グループA仕様スープラは最高出力380psまでチューニングされた

画像: スポーツランド菅生に登場したスープラのエンジンはグループA規定のチューニングで380ps程度を発生していた。

スポーツランド菅生に登場したスープラのエンジンはグループA規定のチューニングで380ps程度を発生していた。

スープラに搭載されたエンジンは7M-GTEU型3L直6DOHCターボ。パワースペックは、ノーマル状態で最高出力240ps/5600rpm、最大トルク35.0kgm/3200rpmとなっている。デビュー戦となる87年の全日本ツーリングカー選手権第4戦(スポーツランド菅生)に登場した仕様では380ps程度の最高出力を発生していたと言われる。

サスペンションは前後ともダブルウイッシュボーン式。ノーマルでは上下Aアームともアルミ合金だが、マグネシウムを多用するなど、どちらかというとグループCに近い作りをしていたという。この辺はトムスのノウハウが生きたところと言える。

画像: デビュー戦で36号車のステアリングを握ったのはAジョーンズとEエルグという世界での実績があるドライバーだった。

デビュー戦で36号車のステアリングを握ったのはAジョーンズとEエルグという世界での実績があるドライバーだった。

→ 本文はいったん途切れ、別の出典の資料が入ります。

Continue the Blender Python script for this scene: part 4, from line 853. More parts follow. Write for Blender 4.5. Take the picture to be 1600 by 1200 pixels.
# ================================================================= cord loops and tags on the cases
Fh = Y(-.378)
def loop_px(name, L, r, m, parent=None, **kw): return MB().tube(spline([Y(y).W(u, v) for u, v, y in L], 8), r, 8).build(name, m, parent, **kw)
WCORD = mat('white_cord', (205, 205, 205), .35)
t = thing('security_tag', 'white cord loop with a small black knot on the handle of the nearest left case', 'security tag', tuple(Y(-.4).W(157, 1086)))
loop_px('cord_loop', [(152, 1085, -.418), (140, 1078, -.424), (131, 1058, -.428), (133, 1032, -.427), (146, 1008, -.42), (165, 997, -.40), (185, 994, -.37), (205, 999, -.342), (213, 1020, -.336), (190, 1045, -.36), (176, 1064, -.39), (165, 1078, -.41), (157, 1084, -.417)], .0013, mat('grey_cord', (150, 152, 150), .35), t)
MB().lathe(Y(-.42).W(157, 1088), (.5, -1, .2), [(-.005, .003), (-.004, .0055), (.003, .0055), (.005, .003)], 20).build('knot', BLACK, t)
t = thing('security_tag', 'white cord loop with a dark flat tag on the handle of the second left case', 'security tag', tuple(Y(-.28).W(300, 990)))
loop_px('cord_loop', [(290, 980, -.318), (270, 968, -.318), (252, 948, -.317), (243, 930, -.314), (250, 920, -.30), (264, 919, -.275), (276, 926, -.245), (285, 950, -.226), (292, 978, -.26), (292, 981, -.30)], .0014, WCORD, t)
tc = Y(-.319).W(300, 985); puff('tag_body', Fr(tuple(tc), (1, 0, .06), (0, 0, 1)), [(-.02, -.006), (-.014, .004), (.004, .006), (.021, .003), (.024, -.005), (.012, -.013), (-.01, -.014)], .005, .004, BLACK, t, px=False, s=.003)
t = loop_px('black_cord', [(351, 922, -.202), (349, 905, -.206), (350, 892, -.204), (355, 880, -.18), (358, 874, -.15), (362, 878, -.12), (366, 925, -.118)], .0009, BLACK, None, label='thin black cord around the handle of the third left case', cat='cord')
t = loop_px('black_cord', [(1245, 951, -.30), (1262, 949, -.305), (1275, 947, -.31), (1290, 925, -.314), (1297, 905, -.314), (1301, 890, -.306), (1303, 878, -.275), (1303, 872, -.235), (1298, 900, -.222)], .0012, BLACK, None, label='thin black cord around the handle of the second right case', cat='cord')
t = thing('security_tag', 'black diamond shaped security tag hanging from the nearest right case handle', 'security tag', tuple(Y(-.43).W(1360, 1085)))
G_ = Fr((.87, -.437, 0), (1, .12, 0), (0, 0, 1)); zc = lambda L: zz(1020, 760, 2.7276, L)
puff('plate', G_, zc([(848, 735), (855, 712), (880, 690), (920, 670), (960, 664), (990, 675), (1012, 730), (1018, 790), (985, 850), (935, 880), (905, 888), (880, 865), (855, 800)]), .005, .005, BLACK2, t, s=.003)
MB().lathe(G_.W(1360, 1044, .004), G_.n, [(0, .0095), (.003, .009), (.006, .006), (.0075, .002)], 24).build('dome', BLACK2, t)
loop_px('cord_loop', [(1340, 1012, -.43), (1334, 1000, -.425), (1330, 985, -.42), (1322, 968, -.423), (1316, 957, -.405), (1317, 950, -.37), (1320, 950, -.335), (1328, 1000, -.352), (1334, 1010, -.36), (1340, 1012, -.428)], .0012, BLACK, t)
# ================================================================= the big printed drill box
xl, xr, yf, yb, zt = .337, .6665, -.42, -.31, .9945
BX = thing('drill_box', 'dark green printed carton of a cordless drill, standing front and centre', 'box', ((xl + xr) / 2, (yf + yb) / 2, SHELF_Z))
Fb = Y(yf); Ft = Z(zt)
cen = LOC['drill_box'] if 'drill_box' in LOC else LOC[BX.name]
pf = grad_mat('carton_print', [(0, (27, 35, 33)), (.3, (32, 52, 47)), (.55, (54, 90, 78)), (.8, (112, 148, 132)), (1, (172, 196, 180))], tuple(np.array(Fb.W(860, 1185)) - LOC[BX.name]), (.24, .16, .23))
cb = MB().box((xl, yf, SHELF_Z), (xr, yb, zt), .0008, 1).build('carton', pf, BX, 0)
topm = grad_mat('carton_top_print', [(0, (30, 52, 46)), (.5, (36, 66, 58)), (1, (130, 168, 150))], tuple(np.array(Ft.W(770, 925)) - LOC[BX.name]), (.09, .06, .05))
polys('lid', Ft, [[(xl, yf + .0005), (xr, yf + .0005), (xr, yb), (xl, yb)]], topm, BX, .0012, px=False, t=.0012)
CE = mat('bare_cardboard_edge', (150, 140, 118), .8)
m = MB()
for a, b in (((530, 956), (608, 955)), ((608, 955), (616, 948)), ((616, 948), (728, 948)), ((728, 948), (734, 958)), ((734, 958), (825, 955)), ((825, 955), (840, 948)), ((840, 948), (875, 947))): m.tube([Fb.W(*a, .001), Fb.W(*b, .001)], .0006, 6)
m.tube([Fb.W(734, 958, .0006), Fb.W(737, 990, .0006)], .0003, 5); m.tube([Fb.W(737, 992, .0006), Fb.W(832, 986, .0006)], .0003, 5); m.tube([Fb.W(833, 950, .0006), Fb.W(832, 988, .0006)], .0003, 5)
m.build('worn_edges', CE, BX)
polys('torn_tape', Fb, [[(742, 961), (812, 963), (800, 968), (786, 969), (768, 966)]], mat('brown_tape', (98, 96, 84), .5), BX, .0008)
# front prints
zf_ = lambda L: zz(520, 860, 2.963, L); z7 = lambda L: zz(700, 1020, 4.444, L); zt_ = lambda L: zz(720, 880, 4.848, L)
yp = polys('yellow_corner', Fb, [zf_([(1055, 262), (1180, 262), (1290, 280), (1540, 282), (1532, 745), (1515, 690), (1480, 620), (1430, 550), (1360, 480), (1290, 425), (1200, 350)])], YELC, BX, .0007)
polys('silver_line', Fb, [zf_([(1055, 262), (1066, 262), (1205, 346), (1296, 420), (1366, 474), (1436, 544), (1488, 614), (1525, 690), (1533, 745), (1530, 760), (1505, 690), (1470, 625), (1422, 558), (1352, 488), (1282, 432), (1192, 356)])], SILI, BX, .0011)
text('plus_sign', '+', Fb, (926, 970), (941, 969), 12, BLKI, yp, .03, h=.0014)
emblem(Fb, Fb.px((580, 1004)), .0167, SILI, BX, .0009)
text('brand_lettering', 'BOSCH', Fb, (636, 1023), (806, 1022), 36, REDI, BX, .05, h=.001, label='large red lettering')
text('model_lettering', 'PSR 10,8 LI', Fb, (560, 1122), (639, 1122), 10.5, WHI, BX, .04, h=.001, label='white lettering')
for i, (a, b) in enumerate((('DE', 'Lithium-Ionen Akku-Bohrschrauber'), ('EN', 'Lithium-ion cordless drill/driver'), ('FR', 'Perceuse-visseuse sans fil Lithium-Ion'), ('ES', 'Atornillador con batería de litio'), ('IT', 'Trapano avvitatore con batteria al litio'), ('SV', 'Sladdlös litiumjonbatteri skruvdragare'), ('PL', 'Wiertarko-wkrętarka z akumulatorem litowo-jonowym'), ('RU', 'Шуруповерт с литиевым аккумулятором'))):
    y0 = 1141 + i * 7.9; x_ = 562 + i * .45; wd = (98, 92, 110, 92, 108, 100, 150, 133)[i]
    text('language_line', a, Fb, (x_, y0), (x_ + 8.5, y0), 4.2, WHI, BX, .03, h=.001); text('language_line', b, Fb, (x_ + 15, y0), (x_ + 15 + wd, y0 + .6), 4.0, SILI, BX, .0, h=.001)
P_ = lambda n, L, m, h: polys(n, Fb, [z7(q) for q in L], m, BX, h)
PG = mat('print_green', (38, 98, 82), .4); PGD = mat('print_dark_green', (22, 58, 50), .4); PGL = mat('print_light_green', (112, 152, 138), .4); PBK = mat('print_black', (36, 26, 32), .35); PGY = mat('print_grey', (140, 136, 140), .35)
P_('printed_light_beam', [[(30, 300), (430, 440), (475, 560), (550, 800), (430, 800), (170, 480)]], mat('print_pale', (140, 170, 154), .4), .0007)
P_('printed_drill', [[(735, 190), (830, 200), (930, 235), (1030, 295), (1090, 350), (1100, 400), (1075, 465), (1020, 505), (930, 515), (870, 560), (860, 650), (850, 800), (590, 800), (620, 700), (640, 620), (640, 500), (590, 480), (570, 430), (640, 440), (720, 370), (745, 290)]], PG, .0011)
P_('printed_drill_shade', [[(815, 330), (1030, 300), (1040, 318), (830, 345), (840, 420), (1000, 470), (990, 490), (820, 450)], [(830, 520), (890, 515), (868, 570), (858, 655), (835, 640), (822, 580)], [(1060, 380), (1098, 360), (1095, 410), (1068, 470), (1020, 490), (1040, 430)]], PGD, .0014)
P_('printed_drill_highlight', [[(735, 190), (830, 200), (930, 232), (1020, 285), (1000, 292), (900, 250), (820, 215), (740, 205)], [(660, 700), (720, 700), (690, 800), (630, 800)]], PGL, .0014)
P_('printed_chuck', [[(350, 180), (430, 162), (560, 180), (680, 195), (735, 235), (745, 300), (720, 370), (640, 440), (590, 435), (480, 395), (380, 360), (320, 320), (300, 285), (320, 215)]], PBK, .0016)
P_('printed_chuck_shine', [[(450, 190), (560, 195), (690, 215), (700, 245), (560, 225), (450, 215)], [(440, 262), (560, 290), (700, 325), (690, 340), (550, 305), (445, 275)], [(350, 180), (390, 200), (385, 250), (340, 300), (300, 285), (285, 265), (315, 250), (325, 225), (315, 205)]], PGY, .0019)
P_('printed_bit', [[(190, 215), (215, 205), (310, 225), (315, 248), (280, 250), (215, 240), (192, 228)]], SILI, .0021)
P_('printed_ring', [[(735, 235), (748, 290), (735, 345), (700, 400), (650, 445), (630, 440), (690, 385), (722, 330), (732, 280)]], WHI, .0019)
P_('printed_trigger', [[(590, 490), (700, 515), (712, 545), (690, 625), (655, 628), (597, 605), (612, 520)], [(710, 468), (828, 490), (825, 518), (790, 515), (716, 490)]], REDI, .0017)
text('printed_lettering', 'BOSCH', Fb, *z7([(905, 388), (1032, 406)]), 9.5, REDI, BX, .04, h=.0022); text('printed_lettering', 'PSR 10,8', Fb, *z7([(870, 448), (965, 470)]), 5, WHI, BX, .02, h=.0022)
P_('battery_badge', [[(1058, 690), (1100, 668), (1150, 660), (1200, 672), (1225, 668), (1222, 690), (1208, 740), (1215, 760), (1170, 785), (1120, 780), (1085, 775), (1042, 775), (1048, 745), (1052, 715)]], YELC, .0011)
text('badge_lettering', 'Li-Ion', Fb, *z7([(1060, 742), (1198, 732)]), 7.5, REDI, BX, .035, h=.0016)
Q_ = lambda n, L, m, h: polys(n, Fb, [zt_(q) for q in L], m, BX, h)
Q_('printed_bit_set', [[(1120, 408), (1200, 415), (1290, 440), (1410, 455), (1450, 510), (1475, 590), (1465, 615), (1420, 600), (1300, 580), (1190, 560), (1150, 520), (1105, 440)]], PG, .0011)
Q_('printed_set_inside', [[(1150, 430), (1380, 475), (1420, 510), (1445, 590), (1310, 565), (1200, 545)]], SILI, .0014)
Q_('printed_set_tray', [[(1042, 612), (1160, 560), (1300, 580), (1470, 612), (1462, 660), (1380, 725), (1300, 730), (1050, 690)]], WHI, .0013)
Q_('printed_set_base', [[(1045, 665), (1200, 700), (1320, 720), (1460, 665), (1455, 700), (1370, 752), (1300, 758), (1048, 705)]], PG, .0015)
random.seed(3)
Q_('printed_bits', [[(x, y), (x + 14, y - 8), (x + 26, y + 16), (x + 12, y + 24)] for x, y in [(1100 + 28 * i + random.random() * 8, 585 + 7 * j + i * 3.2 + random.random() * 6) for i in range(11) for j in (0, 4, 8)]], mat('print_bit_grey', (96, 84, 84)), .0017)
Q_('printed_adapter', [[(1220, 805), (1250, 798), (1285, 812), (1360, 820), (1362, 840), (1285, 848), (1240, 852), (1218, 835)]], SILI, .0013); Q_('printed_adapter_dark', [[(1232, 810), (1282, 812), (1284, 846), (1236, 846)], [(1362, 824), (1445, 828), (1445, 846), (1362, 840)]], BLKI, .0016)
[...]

ただ、車重は1400kgほどあったと言われ、当時、国産車で直接ライバルとなるスタリオンやスカイラインRS、外車勢のフォードシエラなどと比べて圧倒的に有利だったというわけでもない。この重さの問題は最後までスープラの性能に影を落としたようだ。

スポーツランド菅生でのスープラはデビュー戦でスタリオンに次ぐ予選2位、決勝では優勝という華々しい結果を残した。マシンの性能もさながら、起用したドライバーが1980年、ウイリアムズでF1チャンピオンとなったA.ジョーンズと、ル・マン24時間などで活躍したE.エルグというのも大きかっただろう。

翌1988年のインターTECには500台生産のエボリューションモデル「スープラターボA」が投入される。主な変更点はターボの大型化とインタークーラーの容量拡大、吸気抵抗の低減で、ノーマルスペックは最高出力270ps/5600rpm、最大トルク36.5kgm/4400rpmとなった。まさにグループAを闘うための変更といえる。

画像: 1987年の全日本ツーリングカー選手権はグループAの名車が百花繚乱した時代とも言える。

1987年の全日本ツーリングカー選手権はグループAの名車が百花繚乱した時代とも言える。

スープラターボAのデビュー戦は関谷正徳/小河等というトヨタのエース級ドライバーの手により2位という上々な結果だった。しかしこのマシンも優勝は果たせず、1990年となるとR32スカイラインGT-Rという事実上グループA制覇のために作られたマシンが出てきて、勝利のチャンスはなくなってしまった。

MA70スープラは、グループA黎明期のさまざまなマシンが入り乱れて優勝を競そう「古き良きグループA時代」の最後を飾るマシンとも言えるだろう。